There's no magic pot of gold at the end of the rainbow that's going to fix all of this stuff. It is more complicated than that.

Aviles, who is also a part of the Future Humanitarian Financing (FHF) initiative, which is looking at new approaches for emergency aid funding, said there were too many “non-incentives” in the system.

“It sounds perverse, but there are no incentives for humanitarians to look at exit strategies and therefore look at the way they are doing business or look outside of their sector for solutions.”

Opportunities

Bennett believes the WHS is a “perfect opportunity” to address the systemic issues. But while there has been plenty of discussion about what changes are needed, not enough people are asking the “hard questions.”

“We need to turn the business model around and get to those incentive structures. Until we do, a lot of this debate is lip service and we won’t be able to get to the heart of why we’ve not been able to put our localisation agenda into practice.”

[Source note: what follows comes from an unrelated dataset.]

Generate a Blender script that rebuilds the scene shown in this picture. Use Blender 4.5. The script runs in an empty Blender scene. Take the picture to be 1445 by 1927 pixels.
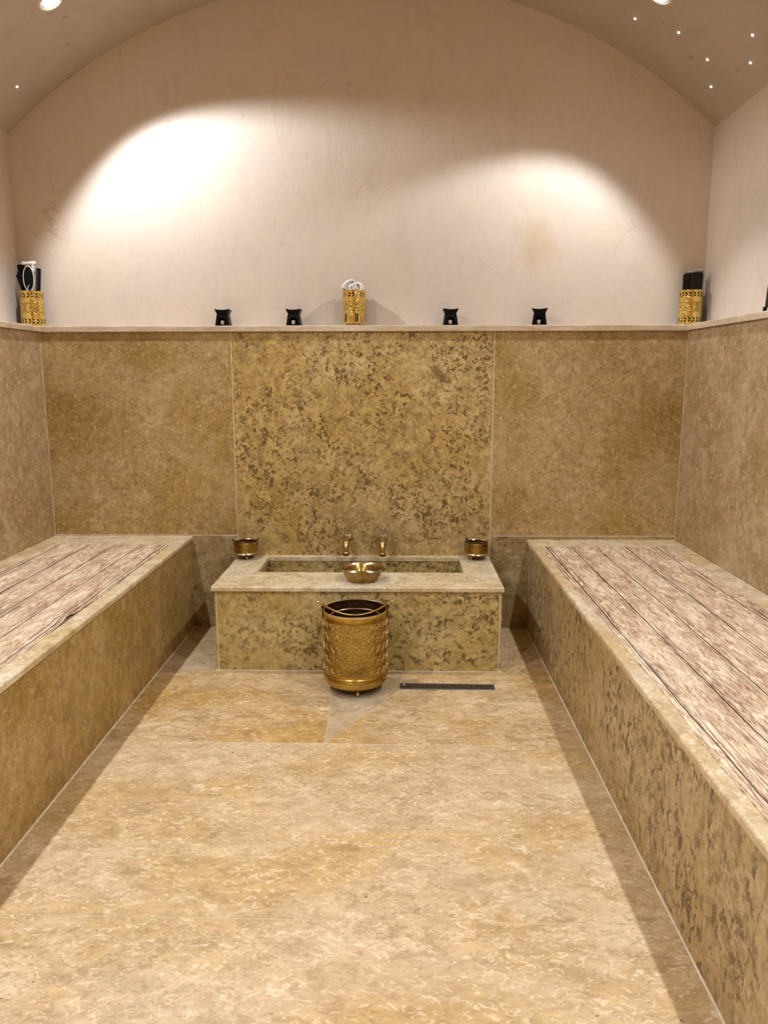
import bpy, bmesh, math, random
from mathutils import Vector, Matrix, Euler
random.seed(7)
PI = math.pi
S = bpy.context.scene
COL = S.collection

# ------------------------------------------------------------------ room dimensions (metres)
YB = 3.600            # face of the stone cladding on the back wall
YU = 3.704            # face of the plaster above the ledge
YF = -1.60            # wall behind the camera
XL, XR = -1.6552, 1.3105      # cladding faces left / right
UL, UR = -1.7788, 1.4047      # plaster faces left / right
BL, BR = -0.9933, 0.6148      # bench fronts
ZBL, ZBR = 0.4558, 0.4424     # bench tops
ZL = 1.4383                   # top of the ledge
CX, CZ, CR = -0.18116, 0.56316, 2.3539   # vault circle
def vault_z(x): return CZ + math.sqrt(CR * CR - (x - CX) ** 2)

# ------------------------------------------------------------------ materials
def mat_new(name):
    m = bpy.data.materials.new(name); m.use_nodes = True
    nt = m.node_tree; nt.nodes.clear()
    out = nt.nodes.new('ShaderNodeOutputMaterial')
    b = nt.nodes.new('ShaderNodeBsdfPrincipled')
    nt.links.new(b.outputs[0], out.inputs[0])
    return m, nt, b

class NT:
    """tiny wrapper to write node graphs tersely"""
    def __init__(s, nt): s.nt = nt
    def n(s, t, **kw):
        x = s.nt.nodes.new(t)
        for k, v in kw.items(): setattr(x, k, v)
        return x
    def link(s, a, b): s.nt.links.new(a, b)
    def val(s, sock, v):
        if hasattr(v, 'default_value') or isinstance(v, bpy.types.NodeSocket): s.link(v, sock)
        else: sock.default_value = v
    def coords(s, scale=(1, 1, 1), loc=(0, 0, 0), rot=(0, 0, 0)):
        tc = s.n('ShaderNodeTexCoord'); mp = s.n('ShaderNodeMapping')
        mp.inputs['Scale'].default_value = scale; mp.inputs['Location'].default_value = loc
        mp.inputs['Rotation'].default_value = rot
        s.link(tc.outputs['Object'], mp.inputs['Vector']); return mp.outputs[0]
    def noise(s, vec, scale, detail=3, rough=.55, dist=0., fac=True):
        x = s.n('ShaderNodeTexNoise'); s.link(vec, x.inputs['Vector'])
        x.inputs['Scale'].default_value = scale; x.inputs['Detail'].default_value = detail
        x.inputs['Roughness'].default_value = rough; x.inputs['Distortion'].default_value = dist
        return x.outputs['Fac' if fac else 'Color']
    def voro(s, vec, scale, feature='F1', out='Distance', rand=1.):
        x = s.n('ShaderNodeTexVoronoi', feature=feature); s.link(vec, x.inputs['Vector'])
        x.inputs['Scale'].default_value = scale; x.inputs['Randomness'].default_value = rand
        return x.outputs[out]
    def warp(s, vec, scale, amt, detail=2):
        """displace a coordinate by colour noise"""
        c = s.noise(vec, scale, detail, fac=False)
        a = s.n('ShaderNodeVectorMath', operation='SUBTRACT'); s.link(c, a.inputs[0]); a.inputs[1].default_value = (.5, .5, .5)
        b = s.n('ShaderNodeVectorMath', operation='SCALE'); s.link(a.outputs[0], b.inputs[0]); b.inputs['Scale'].default_value = amt
        d = s.n('ShaderNodeVectorMath', operation='ADD'); s.link(vec, d.inputs[0]); s.link(b.outputs[0], d.inputs[1])
        return d.outputs[0]
    def ramp(s, fac, a, b, smooth=True):
        x = s.n('ShaderNodeMapRange', interpolation_type='SMOOTHSTEP' if smooth else 'LINEAR')
        s.link(fac, x.inputs['Value']); x.inputs['From Min'].default_value = a; x.inputs['From Max'].default_value = b
        return x.outputs[0]
    def m(s, op, a, b=0., c=None):
        x = s.n('ShaderNodeMath', operation=op); s.val(x.inputs[0], a); s.val(x.inputs[1], b)
        if c is not None: s.val(x.inputs[2], c)
        return x.outputs[0]
    def mix(s, fac, a, b, blend='MIX'):
        x = s.n('ShaderNodeMix', data_type='RGBA', blend_type=blend)
        s.val(x.inputs[0], fac)
        for sock, v in ((x.inputs[6], a), (x.inputs[7], b)):
            if isinstance(v, tuple): sock.default_value = (*v, 1) if len(v) == 3 else v
            else: s.link(v, sock)
        return x.outputs[2]
    def bump(s, h, strength, dist=.01, normal=None):
        x = s.n('ShaderNodeBump'); x.inputs['Strength'].default_value = strength; x.inputs['Distance'].default_value = dist
        s.link(h, x.inputs['Height'])
        if normal is not None: s.link(normal, x.inputs['Normal'])
        return x.outputs[0]
    def xyz(s, vec):
        x = s.n('ShaderNodeSeparateXYZ'); s.link(vec, x.inputs[0]); return x.outputs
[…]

Poole, who worked on the FHF’s May report, Looking Beyond the Crisis, which advocates reforms such as multi-year financing and a fundamental change in the division of labour, also welcomed the WHS spotlight on humanitarian funding, but said the debate was too “circular.”

Calling out the idea to set a target for how much aid money donors should spend “locally,” she said: “I find the focus on this fixed funding target so disappointing because it's just such a simplistic response to what is quite a complex problem.

“Everybody seems to be looking for big ideas, big fixes and big pots of money, but those things just don't exist. There's no magic pot of gold at the end of the rainbow that's going to fix all of this stuff. It is more complicated than that. It’s about how you tweak the system so that the incentives are different.”